En ce qui concerne les mesures proposées concernant le revenu minimum garanti (RMG), les deux chambres exigent que le gouvernement réalise une analyse approfondie des seuils du RMG et des modes d'attribution des prestations liées au RMG avec d'autres paramètres et prestations sociales définis dans d'autres cadres légaux. Une comparaison entre les seuils du RMG et ceux du salaire social minimum démontre le problème fondamental des disparités et décalages entre divers instruments de protection sociale.

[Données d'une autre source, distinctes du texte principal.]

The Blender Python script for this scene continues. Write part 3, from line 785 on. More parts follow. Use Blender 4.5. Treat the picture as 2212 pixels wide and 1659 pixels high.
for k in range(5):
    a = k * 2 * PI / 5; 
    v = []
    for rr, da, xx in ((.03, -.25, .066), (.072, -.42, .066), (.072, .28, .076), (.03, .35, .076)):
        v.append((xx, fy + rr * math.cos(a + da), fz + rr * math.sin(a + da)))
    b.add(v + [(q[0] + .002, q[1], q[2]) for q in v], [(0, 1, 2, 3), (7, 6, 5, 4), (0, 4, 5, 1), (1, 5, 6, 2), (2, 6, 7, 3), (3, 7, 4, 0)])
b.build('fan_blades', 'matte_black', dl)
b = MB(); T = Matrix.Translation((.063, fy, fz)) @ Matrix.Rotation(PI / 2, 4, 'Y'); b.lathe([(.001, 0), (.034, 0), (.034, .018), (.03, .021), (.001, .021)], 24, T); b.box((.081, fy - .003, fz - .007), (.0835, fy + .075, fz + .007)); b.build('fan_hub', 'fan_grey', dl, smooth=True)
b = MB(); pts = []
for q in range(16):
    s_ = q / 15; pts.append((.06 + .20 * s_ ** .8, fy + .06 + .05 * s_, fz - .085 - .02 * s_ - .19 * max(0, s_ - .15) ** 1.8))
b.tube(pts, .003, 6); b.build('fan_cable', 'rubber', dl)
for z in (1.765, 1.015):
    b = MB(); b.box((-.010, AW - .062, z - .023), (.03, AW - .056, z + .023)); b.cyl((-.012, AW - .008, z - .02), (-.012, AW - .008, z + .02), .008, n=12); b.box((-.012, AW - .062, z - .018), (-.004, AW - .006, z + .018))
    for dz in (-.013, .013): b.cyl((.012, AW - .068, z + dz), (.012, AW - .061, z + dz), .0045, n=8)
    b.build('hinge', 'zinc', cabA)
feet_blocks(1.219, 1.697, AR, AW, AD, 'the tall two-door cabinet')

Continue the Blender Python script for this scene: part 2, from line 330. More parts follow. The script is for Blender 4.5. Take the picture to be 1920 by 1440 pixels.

L'augmentation du taux d'immunisation des revenus professionnels et des revenus de remplacement à 30% au lieu de 20% du revenu garanti à la communauté domestique va accroître davantage les écarts au niveau des avantages financiers qu'apporte le RMG par rapport à d'autres mesures ou allocations destinées à des personnes poursuivant une activité professionnelle régulière.

En guise de conclusion, la Chambre de Commerce et la Chambre des Métiers s'opposent aux dispositions du projet de loi qui consistent à relever le niveau général des prestations dans la mesure où ces adaptations vont compromettre l'équilibre fragile du système et l'anéantiront dans l'hypothèse d'un environnement économique futur moins favorable. Les autres dispositions "introduction d'un forfait d'éducation, révisions des modalités concernant les baby years, adaptations concernant le RMG " sont critiquables du fait que la plupart d'entre elles entraînent un coût financier supplémentaire pour le budget de l'Etat, sans apporter ni une valeur ajoutée d'un point de vue social, ni un soutien financier efficace aux plus démunis.